• **WHAT YOU SHOULD DO**
Output all lines exactly.

*****

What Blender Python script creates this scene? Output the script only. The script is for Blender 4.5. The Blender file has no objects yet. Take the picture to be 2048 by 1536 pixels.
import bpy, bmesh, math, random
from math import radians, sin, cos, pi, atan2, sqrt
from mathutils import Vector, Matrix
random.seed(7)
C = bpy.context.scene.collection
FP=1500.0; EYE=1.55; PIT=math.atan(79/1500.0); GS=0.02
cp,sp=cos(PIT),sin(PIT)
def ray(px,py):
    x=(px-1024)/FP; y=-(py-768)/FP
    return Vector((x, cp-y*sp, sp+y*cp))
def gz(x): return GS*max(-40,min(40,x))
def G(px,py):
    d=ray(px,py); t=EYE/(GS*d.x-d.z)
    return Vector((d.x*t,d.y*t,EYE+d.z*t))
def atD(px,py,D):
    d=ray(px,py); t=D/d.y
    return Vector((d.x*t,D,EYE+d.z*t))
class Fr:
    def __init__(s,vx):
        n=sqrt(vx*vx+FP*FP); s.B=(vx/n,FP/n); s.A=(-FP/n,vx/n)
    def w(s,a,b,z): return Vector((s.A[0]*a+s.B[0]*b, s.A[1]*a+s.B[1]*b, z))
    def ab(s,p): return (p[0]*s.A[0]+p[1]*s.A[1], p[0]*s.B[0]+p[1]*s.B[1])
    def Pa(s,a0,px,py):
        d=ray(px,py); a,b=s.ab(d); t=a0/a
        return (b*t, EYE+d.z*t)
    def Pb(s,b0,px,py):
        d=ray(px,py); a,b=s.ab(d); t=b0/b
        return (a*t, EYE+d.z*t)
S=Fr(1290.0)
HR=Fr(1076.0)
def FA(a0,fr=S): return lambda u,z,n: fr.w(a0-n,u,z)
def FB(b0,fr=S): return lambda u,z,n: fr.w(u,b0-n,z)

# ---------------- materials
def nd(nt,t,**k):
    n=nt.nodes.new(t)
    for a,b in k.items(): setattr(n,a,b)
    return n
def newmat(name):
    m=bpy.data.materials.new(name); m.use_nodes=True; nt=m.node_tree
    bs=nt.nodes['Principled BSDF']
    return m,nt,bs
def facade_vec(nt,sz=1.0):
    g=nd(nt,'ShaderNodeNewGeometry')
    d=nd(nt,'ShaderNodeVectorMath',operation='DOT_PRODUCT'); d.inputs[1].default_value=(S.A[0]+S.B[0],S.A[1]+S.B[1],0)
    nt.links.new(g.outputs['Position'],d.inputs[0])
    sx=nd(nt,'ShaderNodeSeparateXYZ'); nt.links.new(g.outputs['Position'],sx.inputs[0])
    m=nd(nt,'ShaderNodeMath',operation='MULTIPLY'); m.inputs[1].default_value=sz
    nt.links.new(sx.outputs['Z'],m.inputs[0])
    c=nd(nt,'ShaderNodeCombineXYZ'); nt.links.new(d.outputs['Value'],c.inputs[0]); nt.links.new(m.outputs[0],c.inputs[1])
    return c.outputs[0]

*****

• **IN RESPONSE**
What Blender Python script creates this scene? Output the script only. The script is for Blender 4.5. The Blender file has no objects yet. Take the picture to be 2048 by 1536 pixels.
import bpy, bmesh, math, random
from math import radians, sin, cos, pi, atan2, sqrt
from mathutils import Vector, Matrix
random.seed(7)
C = bpy.context.scene.collection
FP=1500.0; EYE=1.55; PIT=math.atan(79/1500.0); GS=0.02
cp,sp=cos(PIT),sin(PIT)
def ray(px,py):
    x=(px-1024)/FP; y=-(py-768)/FP
    return Vector((x, cp-y*sp, sp+y*cp))
def gz(x): return GS*max(-40,min(40,x))
def G(px,py):
    d=ray(px,py); t=EYE/(GS*d.x-d.z)
    return Vector((d.x*t,d.y*t,EYE+d.z*t))
def atD(px,py,D):
    d=ray(px,py); t=D/d.y
    return Vector((d.x*t,D,EYE+d.z*t))
class Fr:
    def __init__(s,vx):
        n=sqrt(vx*vx+FP*FP); s.B=(vx/n,FP/n); s.A=(-FP/n,vx/n)
    def w(s,a,b,z): return Vector((s.A[0]*a+s.B[0]*b, s.A[1]*a+s.B[1]*b, z))
    def ab(s,p): return (p[0]*s.A[0]+p[1]*s.A[1], p[0]*s.B[0]+p[1]*s.B[1])
    def Pa(s,a0,px,py):
        d=ray(px,py); a,b=s.ab(d); t=a0/a
        return (b*t, EYE+d.z*t)
    def Pb(s,b0,px,py):
        d=ray(px,py); a,b=s.ab(d); t=b0/b
        return (a*t, EYE+d.z*t)
S=Fr(1290.0)
HR=Fr(1076.0)
def FA(a0,fr=S): return lambda u,z,n: fr.w(a0-n,u,z)
def FB(b0,fr=S): return lambda u,z,n: fr.w(u,b0-n,z)

# ---------------- materials
def nd(nt,t,**k):
    n=nt.nodes.new(t)
    for a,b in k.items(): setattr(n,a,b)
    return n
def newmat(name):
    m=bpy.data.materials.new(name); m.use_nodes=True; nt=m.node_tree
    bs=nt.nodes['Principled BSDF']
    return m,nt,bs
def facade_vec(nt,sz=1.0):
    g=nd(nt,'ShaderNodeNewGeometry')
    d=nd(nt,'ShaderNodeVectorMath',operation='DOT_PRODUCT'); d.inputs[1].default_value=(S.A[0]+S.B[0],S.A[1]+S.B[1],0)
    nt.links.new(g.outputs['Position'],d.inputs[0])
    sx=nd(nt,'ShaderNodeSeparateXYZ'); nt.links.new(g.outputs['Position'],sx.inputs[0])
    m=nd(nt,'ShaderNodeMath',operation='MULTIPLY'); m.inputs[1].default_value=sz
    nt.links.new(sx.outputs['Z'],m.inputs[0])
    c=nd(nt,'ShaderNodeCombineXYZ'); nt.links.new(d.outputs['Value'],c.inputs[0]); nt.links.new(m.outputs[0],c.inputs[1])
    return c.outputs[0]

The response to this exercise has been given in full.